(Raw records)
::::

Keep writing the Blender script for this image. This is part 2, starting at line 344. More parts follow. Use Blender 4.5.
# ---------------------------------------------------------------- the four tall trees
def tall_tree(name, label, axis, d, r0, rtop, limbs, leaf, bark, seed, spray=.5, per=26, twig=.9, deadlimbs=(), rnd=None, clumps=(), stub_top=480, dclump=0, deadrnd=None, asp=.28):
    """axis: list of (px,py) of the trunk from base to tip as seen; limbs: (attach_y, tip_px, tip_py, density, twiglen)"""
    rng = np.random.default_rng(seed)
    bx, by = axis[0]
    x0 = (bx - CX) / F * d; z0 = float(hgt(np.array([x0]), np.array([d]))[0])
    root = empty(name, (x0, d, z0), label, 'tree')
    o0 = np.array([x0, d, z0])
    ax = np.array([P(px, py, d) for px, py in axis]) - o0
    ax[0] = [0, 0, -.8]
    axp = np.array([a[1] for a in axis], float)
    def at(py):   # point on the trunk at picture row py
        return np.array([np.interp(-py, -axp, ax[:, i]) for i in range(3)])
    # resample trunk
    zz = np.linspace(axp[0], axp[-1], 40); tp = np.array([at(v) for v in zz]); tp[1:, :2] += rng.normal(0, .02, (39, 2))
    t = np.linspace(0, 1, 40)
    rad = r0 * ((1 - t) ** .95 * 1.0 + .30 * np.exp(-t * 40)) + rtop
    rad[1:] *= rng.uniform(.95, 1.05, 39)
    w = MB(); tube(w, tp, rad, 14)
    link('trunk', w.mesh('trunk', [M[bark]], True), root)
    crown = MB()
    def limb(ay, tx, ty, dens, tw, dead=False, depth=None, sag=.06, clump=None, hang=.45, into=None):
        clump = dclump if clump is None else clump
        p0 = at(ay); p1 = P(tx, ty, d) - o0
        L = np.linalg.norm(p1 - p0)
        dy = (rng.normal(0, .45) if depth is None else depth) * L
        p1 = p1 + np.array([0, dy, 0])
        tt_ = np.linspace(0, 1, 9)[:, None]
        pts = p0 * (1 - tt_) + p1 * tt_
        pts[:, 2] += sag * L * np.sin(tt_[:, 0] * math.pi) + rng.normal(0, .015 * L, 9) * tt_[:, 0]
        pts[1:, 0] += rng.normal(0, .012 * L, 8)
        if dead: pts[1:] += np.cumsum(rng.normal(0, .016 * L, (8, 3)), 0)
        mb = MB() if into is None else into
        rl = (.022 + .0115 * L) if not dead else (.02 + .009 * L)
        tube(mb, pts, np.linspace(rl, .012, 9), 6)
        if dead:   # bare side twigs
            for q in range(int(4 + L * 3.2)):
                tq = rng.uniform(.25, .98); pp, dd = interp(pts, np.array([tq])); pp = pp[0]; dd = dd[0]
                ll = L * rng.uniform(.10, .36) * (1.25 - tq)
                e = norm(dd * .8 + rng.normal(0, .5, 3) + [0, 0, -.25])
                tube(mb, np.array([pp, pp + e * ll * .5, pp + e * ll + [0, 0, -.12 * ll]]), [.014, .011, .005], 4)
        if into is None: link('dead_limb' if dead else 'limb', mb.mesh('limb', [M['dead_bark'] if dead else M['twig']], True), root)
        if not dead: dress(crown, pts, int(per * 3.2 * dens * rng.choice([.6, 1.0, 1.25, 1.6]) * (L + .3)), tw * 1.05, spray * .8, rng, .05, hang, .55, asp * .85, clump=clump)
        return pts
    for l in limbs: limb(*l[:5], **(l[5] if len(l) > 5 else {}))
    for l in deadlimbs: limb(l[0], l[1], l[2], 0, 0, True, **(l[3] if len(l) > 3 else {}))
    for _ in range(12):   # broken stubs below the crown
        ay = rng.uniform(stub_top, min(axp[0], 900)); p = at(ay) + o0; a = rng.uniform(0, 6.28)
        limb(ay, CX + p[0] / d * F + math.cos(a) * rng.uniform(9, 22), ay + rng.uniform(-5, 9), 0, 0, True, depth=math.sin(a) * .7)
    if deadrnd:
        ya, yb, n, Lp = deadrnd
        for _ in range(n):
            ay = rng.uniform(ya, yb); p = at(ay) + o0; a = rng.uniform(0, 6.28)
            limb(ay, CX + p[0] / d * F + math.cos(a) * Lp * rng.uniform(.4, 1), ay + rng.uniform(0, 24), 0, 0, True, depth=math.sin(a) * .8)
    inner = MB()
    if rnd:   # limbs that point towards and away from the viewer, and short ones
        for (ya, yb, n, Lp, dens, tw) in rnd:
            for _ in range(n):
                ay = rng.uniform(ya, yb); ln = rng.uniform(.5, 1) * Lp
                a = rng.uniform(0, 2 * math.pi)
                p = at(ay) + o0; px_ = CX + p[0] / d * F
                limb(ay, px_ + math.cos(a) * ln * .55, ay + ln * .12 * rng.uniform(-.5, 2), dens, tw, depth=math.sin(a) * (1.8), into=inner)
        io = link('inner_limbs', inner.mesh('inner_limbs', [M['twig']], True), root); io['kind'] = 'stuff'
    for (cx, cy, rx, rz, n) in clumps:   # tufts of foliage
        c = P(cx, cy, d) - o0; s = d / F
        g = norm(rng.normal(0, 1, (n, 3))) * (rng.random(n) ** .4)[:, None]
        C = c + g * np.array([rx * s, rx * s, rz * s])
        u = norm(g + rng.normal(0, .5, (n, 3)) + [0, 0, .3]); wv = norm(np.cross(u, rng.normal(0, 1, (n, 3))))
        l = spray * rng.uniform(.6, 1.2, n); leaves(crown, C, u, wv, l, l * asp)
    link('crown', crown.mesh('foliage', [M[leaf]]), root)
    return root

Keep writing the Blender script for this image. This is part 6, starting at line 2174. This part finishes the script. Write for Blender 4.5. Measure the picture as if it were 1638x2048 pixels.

::::

- **YOUR TASK**
Your task is to print the whole listing again exactly.

- **CORRECT RESULT**
Keep writing the Blender script for this image. This is part 2, starting at line 344. More parts follow. Use Blender 4.5.
# ---------------------------------------------------------------- the four tall trees
def tall_tree(name, label, axis, d, r0, rtop, limbs, leaf, bark, seed, spray=.5, per=26, twig=.9, deadlimbs=(), rnd=None, clumps=(), stub_top=480, dclump=0, deadrnd=None, asp=.28):
    """axis: list of (px,py) of the trunk from base to tip as seen; limbs: (attach_y, tip_px, tip_py, density, twiglen)"""
    rng = np.random.default_rng(seed)
    bx, by = axis[0]
    x0 = (bx - CX) / F * d; z0 = float(hgt(np.array([x0]), np.array([d]))[0])
    root = empty(name, (x0, d, z0), label, 'tree')
    o0 = np.array([x0, d, z0])
    ax = np.array([P(px, py, d) for px, py in axis]) - o0
    ax[0] = [0, 0, -.8]
    axp = np.array([a[1] for a in axis], float)
    def at(py):   # point on the trunk at picture row py
        return np.array([np.interp(-py, -axp, ax[:, i]) for i in range(3)])
    # resample trunk
    zz = np.linspace(axp[0], axp[-1], 40); tp = np.array([at(v) for v in zz]); tp[1:, :2] += rng.normal(0, .02, (39, 2))
    t = np.linspace(0, 1, 40)
    rad = r0 * ((1 - t) ** .95 * 1.0 + .30 * np.exp(-t * 40)) + rtop
    rad[1:] *= rng.uniform(.95, 1.05, 39)
    w = MB(); tube(w, tp, rad, 14)
    link('trunk', w.mesh('trunk', [M[bark]], True), root)
    crown = MB()
    def limb(ay, tx, ty, dens, tw, dead=False, depth=None, sag=.06, clump=None, hang=.45, into=None):
        clump = dclump if clump is None else clump
        p0 = at(ay); p1 = P(tx, ty, d) - o0
        L = np.linalg.norm(p1 - p0)
        dy = (rng.normal(0, .45) if depth is None else depth) * L
        p1 = p1 + np.array([0, dy, 0])
        tt_ = np.linspace(0, 1, 9)[:, None]
        pts = p0 * (1 - tt_) + p1 * tt_
        pts[:, 2] += sag * L * np.sin(tt_[:, 0] * math.pi) + rng.normal(0, .015 * L, 9) * tt_[:, 0]
        pts[1:, 0] += rng.normal(0, .012 * L, 8)
        if dead: pts[1:] += np.cumsum(rng.normal(0, .016 * L, (8, 3)), 0)
        mb = MB() if into is None else into
        rl = (.022 + .0115 * L) if not dead else (.02 + .009 * L)
        tube(mb, pts, np.linspace(rl, .012, 9), 6)
        if dead:   # bare side twigs
            for q in range(int(4 + L * 3.2)):
                tq = rng.uniform(.25, .98); pp, dd = interp(pts, np.array([tq])); pp = pp[0]; dd = dd[0]
                ll = L * rng.uniform(.10, .36) * (1.25 - tq)
                e = norm(dd * .8 + rng.normal(0, .5, 3) + [0, 0, -.25])
                tube(mb, np.array([pp, pp + e * ll * .5, pp + e * ll + [0, 0, -.12 * ll]]), [.014, .011, .005], 4)
        if into is None: link('dead_limb' if dead else 'limb', mb.mesh('limb', [M['dead_bark'] if dead else M['twig']], True), root)
        if not dead: dress(crown, pts, int(per * 3.2 * dens * rng.choice([.6, 1.0, 1.25, 1.6]) * (L + .3)), tw * 1.05, spray * .8, rng, .05, hang, .55, asp * .85, clump=clump)
        return pts
    for l in limbs: limb(*l[:5], **(l[5] if len(l) > 5 else {}))
    for l in deadlimbs: limb(l[0], l[1], l[2], 0, 0, True, **(l[3] if len(l) > 3 else {}))
    for _ in range(12):   # broken stubs below the crown
        ay = rng.uniform(stub_top, min(axp[0], 900)); p = at(ay) + o0; a = rng.uniform(0, 6.28)
        limb(ay, CX + p[0] / d * F + math.cos(a) * rng.uniform(9, 22), ay + rng.uniform(-5, 9), 0, 0, True, depth=math.sin(a) * .7)
    if deadrnd:
        ya, yb, n, Lp = deadrnd
        for _ in range(n):
            ay = rng.uniform(ya, yb); p = at(ay) + o0; a = rng.uniform(0, 6.28)
            limb(ay, CX + p[0] / d * F + math.cos(a) * Lp * rng.uniform(.4, 1), ay + rng.uniform(0, 24), 0, 0, True, depth=math.sin(a) * .8)
    inner = MB()
    if rnd:   # limbs that point towards and away from the viewer, and short ones
        for (ya, yb, n, Lp, dens, tw) in rnd:
            for _ in range(n):
                ay = rng.uniform(ya, yb); ln = rng.uniform(.5, 1) * Lp
                a = rng.uniform(0, 2 * math.pi)
                p = at(ay) + o0; px_ = CX + p[0] / d * F
                limb(ay, px_ + math.cos(a) * ln * .55, ay + ln * .12 * rng.uniform(-.5, 2), dens, tw, depth=math.sin(a) * (1.8), into=inner)
        io = link('inner_limbs', inner.mesh('inner_limbs', [M['twig']], True), root); io['kind'] = 'stuff'
    for (cx, cy, rx, rz, n) in clumps:   # tufts of foliage
        c = P(cx, cy, d) - o0; s = d / F
        g = norm(rng.normal(0, 1, (n, 3))) * (rng.random(n) ** .4)[:, None]
        C = c + g * np.array([rx * s, rx * s, rz * s])
        u = norm(g + rng.normal(0, .5, (n, 3)) + [0, 0, .3]); wv = norm(np.cross(u, rng.normal(0, 1, (n, 3))))
        l = spray * rng.uniform(.6, 1.2, n); leaves(crown, C, u, wv, l, l * asp)
    link('crown', crown.mesh('foliage', [M[leaf]]), root)
    return root

Keep writing the Blender script for this image. This is part 6, starting at line 2174. This part finishes the script. Write for Blender 4.5. Measure the picture as if it were 1638x2048 pixels.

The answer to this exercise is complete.